XIX Asian Pacific Mathematics Olympiad

The answer is $(n-1)(n-2)/2$.

Let's call a set of $n$ disks satisfying the given conditions an $n$-configuration. For an $n$-configuration $\mathcal{C}=\{C_1,\dots ,C_n\}$, let $S_{\mathcal{C}}=\{(i,j)\mid C_i$ properly contains $C_j\}$. So, the score of an $n$-configuration $\mathcal{C}$ is $|S_{\mathcal{C}}|$.

We'll show that (i) there is an $n$-configuration $\mathcal{C}$ for which $|S_{\mathcal{C}}|=(n-1)(n-2)/2$, and that (ii) $|S_{\mathcal{C}}|\le (n-1)(n-2)/2$ for any $n$-configuration $\mathcal{C}$.

Let $C_1$ be any disk. Then for $i=2,\dots ,n-1$, take $C_i$ inside $C_{i-1}$ so that the circumference of $C_i$ contains the center of $C_{i-1}$. Finally, let $C_n$ be a disk whose center is on the circumference of $C_1$ and whose circumference contains the center of $C_{n-1}$. This gives $S_{\mathcal{C}}=\{(i,j)\mid 1\le i<j\le n-1\}$ of size $(n-1)(n-2)/2$, which proves (i).

For any $n$-configuration $\mathcal{C}$, $S_{\mathcal{C}}$ must satisfy the following properties: (1) $(i,i)\notin S_{\mathcal{C}}$, (2) $(i+1,i)\notin S_{\mathcal{C}},(1,n)\notin S_{\mathcal{C}}$, (3) if $(i,j),(j,k)\in S_{\mathcal{C}}$, then $(i,k)\in S_{\mathcal{C}}$, (4) if $(i,j)\in S_{\mathcal{C}}$, then $(j,i)\notin S_{\mathcal{C}}$.

Now we show that a set $G$ of ordered pairs of integers between $1$ and $n$, satisfying the conditions (1)~(4), can have no more than $(n-1)(n-2)/2$ elements. Suppose that there exists a set $G$ that satisfies the conditions (1)~(4), and has more than $(n-1)(n-2)/2$ elements. Let $n$ be the least positive integer with which there exists such a set $G$. Note that $G$ must have $(i,i+1)$ for some $1\le i\le n$ or $(n,1)$, since otherwise $G$ can have at most $$\left(\genfrac{}{}{0ex}{}{n}{2}\right)-n=\frac{n(n-3)}{2}<\frac{(n-1)(n-2)}{2}$$ elements. Without loss of generality we may assume that $(n,1)\in G$. Then $(1,n-1)\notin G$, since otherwise the condition (3) yields $(n,n-1)\in G$ contradicting the condition (2). Now let $G^{\prime }=\{(i,j)\in G\mid 1\le i,j\le n-1\}$, then $G^{\prime }$ satisfies the conditions (1)~(4), with $n-1$.

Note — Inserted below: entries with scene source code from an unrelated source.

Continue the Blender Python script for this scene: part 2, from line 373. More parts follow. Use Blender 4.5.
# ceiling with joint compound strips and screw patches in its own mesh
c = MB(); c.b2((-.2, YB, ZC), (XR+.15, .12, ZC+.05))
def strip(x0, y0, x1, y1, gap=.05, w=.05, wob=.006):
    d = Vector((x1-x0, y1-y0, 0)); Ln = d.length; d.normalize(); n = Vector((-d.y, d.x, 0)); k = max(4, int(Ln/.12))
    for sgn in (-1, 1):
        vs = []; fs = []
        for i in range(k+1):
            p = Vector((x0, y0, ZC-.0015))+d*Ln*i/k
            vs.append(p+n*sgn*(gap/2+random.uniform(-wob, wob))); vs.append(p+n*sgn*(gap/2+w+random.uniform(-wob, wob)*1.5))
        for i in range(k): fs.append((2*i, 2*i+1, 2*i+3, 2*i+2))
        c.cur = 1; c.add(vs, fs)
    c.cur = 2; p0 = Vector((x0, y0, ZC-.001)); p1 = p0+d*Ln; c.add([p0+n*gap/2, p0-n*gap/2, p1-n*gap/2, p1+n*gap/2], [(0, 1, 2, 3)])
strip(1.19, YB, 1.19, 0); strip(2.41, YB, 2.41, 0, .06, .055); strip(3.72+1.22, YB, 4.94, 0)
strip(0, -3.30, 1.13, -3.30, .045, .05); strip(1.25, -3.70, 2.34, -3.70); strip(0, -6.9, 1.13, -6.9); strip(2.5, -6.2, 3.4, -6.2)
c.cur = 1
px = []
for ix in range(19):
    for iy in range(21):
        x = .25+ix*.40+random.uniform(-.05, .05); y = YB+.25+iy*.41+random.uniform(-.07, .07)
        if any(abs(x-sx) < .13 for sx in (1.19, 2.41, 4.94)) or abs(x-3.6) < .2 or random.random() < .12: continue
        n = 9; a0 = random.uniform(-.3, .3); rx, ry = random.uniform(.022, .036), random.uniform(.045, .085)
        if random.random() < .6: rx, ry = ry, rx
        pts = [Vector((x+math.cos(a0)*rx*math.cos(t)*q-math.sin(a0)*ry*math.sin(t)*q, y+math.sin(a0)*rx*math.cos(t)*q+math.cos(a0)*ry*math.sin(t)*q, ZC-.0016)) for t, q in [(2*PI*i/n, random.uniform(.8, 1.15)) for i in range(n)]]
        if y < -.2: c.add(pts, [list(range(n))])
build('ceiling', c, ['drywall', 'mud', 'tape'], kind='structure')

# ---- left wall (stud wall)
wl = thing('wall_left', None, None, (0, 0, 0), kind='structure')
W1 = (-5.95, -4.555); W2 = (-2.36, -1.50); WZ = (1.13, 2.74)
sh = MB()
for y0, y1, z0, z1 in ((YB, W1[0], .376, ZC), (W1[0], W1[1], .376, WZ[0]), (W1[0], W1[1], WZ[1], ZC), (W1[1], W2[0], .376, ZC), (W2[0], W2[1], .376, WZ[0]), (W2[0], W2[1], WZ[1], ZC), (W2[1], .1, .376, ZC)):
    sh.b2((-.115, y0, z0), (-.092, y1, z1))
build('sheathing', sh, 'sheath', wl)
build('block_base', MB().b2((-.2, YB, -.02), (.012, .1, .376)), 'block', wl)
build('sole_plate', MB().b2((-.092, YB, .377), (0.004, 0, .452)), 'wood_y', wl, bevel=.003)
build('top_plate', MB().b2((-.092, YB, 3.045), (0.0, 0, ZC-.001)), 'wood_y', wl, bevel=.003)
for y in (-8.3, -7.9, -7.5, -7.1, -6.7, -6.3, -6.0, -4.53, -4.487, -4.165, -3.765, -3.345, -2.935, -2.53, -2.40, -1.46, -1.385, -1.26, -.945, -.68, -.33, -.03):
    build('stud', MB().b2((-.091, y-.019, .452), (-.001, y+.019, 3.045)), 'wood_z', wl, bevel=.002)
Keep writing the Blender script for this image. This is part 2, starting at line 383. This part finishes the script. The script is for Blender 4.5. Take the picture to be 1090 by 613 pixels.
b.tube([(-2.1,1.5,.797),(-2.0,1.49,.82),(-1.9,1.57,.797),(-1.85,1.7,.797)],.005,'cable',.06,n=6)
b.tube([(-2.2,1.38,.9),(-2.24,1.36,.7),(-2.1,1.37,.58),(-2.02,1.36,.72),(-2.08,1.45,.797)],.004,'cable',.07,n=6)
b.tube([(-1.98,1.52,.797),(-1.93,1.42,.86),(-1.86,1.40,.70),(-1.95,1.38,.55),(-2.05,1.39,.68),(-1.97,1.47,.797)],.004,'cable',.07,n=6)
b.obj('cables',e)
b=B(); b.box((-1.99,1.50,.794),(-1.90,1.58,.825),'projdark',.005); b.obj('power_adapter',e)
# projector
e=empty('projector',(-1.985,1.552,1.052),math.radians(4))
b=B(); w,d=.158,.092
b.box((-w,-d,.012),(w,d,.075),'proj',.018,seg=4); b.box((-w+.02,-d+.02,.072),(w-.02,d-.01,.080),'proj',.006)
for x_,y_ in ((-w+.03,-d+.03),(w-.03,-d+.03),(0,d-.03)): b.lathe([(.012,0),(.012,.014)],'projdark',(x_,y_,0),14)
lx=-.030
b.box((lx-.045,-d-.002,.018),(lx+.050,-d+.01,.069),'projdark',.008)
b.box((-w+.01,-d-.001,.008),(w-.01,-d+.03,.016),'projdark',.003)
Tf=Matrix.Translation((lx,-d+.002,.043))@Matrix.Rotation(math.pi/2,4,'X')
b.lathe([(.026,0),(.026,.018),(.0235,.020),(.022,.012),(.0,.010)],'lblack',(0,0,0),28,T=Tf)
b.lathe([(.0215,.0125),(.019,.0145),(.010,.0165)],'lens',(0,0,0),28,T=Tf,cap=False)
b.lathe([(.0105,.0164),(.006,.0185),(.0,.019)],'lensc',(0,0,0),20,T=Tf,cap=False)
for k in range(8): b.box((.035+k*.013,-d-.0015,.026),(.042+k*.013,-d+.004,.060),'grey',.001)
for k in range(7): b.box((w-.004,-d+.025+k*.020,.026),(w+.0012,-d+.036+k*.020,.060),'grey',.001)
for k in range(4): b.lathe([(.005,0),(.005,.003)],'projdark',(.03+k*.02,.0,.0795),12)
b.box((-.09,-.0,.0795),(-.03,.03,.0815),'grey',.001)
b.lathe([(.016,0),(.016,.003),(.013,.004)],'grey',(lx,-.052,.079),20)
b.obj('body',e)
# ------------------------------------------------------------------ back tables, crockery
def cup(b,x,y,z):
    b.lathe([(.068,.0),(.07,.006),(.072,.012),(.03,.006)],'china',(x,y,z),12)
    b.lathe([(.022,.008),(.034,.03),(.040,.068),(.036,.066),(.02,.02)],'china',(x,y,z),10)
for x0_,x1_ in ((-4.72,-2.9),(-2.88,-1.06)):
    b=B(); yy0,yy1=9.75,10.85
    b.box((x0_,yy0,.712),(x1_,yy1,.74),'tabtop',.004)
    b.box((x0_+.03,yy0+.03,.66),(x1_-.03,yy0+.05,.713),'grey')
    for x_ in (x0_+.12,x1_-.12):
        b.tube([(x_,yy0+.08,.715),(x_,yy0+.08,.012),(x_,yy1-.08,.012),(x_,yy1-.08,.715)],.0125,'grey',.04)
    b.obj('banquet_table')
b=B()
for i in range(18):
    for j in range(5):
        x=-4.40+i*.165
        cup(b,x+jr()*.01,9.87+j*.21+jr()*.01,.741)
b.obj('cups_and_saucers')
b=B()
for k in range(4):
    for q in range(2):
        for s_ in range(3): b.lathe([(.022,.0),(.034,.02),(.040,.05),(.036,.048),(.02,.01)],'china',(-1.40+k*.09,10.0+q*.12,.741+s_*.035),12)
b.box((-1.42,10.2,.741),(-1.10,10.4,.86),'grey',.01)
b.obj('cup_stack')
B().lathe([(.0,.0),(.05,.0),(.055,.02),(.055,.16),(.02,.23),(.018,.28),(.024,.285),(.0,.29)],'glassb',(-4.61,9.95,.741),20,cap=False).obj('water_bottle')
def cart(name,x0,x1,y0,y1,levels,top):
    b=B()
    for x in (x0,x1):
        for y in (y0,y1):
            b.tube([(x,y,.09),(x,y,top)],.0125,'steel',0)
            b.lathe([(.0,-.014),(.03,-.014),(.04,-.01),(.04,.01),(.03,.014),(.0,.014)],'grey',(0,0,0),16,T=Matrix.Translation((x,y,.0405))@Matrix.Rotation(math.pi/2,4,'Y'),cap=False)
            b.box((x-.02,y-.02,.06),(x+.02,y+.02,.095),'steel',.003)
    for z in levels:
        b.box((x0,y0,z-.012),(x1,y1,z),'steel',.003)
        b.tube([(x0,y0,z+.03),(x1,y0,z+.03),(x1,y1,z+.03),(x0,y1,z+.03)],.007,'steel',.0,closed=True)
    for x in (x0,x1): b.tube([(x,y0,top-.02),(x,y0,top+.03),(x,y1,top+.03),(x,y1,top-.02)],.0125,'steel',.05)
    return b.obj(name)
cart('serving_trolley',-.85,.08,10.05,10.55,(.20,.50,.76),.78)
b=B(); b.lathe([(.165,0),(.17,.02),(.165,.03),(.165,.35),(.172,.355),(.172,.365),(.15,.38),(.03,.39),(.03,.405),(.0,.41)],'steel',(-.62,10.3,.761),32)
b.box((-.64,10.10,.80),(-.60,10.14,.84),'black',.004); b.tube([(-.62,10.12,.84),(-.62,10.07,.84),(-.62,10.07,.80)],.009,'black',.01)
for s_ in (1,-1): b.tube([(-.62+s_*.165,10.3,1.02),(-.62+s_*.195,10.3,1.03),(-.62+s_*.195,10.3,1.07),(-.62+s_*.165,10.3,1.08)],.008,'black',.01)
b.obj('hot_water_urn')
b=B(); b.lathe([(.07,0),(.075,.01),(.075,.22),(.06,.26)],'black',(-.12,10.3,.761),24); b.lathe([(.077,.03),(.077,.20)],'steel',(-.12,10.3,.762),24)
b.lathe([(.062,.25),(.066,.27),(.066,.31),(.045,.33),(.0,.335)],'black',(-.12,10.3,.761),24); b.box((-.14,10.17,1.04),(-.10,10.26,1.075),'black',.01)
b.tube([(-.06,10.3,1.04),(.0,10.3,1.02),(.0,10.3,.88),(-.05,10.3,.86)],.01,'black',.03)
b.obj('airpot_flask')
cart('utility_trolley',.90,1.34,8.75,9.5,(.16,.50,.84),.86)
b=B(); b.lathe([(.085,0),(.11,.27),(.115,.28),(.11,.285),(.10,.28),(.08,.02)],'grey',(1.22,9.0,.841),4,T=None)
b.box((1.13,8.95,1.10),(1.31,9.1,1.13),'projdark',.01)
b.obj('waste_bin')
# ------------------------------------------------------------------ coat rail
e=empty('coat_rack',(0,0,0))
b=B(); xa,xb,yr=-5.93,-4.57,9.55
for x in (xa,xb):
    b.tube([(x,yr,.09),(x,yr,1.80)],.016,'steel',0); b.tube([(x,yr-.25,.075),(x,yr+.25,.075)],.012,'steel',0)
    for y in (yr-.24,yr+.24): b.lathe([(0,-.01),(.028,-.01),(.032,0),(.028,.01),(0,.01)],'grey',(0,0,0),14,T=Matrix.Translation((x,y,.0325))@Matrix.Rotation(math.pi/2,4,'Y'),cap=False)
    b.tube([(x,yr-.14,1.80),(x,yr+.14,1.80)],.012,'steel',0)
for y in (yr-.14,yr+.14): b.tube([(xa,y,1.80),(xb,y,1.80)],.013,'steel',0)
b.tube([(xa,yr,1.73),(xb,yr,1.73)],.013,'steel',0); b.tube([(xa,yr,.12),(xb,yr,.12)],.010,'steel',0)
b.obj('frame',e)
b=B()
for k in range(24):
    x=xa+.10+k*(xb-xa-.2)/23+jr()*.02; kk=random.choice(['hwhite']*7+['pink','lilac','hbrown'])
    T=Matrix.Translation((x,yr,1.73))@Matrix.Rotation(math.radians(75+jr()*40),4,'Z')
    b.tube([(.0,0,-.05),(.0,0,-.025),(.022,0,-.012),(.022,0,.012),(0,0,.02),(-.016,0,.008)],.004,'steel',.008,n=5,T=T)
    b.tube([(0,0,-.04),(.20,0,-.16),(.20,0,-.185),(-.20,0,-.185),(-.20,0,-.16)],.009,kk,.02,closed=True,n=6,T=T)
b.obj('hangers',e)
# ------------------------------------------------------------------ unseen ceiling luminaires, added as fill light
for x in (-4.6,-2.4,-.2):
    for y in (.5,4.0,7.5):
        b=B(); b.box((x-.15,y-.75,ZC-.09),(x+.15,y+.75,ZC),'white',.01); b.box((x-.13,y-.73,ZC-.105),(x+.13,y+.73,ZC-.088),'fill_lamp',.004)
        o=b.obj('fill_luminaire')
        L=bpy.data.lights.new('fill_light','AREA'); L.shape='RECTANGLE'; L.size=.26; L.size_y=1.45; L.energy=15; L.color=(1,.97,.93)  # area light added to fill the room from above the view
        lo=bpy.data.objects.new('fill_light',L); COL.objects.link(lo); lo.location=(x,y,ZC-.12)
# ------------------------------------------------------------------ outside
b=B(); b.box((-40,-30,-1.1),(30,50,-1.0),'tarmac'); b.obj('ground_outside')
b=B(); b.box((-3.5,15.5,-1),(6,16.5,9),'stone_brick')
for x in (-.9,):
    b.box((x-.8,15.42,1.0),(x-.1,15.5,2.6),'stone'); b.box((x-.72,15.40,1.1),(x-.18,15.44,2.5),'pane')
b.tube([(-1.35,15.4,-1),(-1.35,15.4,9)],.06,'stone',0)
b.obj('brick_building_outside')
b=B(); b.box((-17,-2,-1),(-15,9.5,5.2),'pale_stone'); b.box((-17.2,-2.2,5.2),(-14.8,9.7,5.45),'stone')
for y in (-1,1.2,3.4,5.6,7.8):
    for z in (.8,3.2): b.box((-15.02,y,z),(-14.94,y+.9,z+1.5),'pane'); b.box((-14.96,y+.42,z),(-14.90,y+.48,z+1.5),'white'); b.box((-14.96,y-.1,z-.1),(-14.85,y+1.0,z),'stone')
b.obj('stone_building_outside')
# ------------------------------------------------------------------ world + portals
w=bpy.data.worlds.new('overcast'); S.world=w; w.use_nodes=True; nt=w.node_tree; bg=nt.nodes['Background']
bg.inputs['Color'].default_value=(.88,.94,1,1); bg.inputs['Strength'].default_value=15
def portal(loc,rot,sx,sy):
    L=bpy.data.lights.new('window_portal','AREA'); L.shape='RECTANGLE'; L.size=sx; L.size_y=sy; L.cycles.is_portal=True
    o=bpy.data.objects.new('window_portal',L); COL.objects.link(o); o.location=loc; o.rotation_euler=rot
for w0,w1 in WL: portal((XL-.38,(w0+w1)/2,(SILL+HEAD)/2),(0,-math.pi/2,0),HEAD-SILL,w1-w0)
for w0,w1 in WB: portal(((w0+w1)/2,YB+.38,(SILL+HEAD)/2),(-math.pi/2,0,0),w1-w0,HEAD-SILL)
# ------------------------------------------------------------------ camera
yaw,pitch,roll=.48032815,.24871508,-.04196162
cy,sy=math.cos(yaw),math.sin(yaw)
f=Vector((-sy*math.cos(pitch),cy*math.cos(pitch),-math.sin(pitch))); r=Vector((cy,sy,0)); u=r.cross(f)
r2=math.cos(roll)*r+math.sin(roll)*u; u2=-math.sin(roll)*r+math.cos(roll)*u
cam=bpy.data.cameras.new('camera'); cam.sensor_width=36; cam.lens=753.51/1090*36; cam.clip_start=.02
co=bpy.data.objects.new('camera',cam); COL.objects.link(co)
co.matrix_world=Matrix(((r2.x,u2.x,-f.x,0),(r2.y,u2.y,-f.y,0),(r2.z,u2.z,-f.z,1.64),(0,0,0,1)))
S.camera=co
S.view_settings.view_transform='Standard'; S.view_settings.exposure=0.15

We now claim that $|G-G^{\prime }|\le n-2$: Suppose that $|G-G^{\prime }|>n-2$, then $|G-G^{\prime }|=n-1$ and hence for each $1\le i\le n-1$, either $(i,n)$ or $(n,i)$ must be in $G$. We already know that $(n,1)\in G$ and $(n-1,n)\in G$ (because $(n,n-1)\notin G$) and this implies that $(n,n-2)\notin G$ and $(n-2,n)\in G$. If we keep doing this process, we obtain $(1,n)\in G$, which is a contradiction.

Since $|G-G^{\prime }|\le n-2$, we obtain $$|G^{\prime }|\ge \frac{(n-1)(n-2)}{2}-(n-2)=\frac{(n-2)(n-3)}{2}$$ This, however, contradicts the minimality of $n$, and hence proves (ii).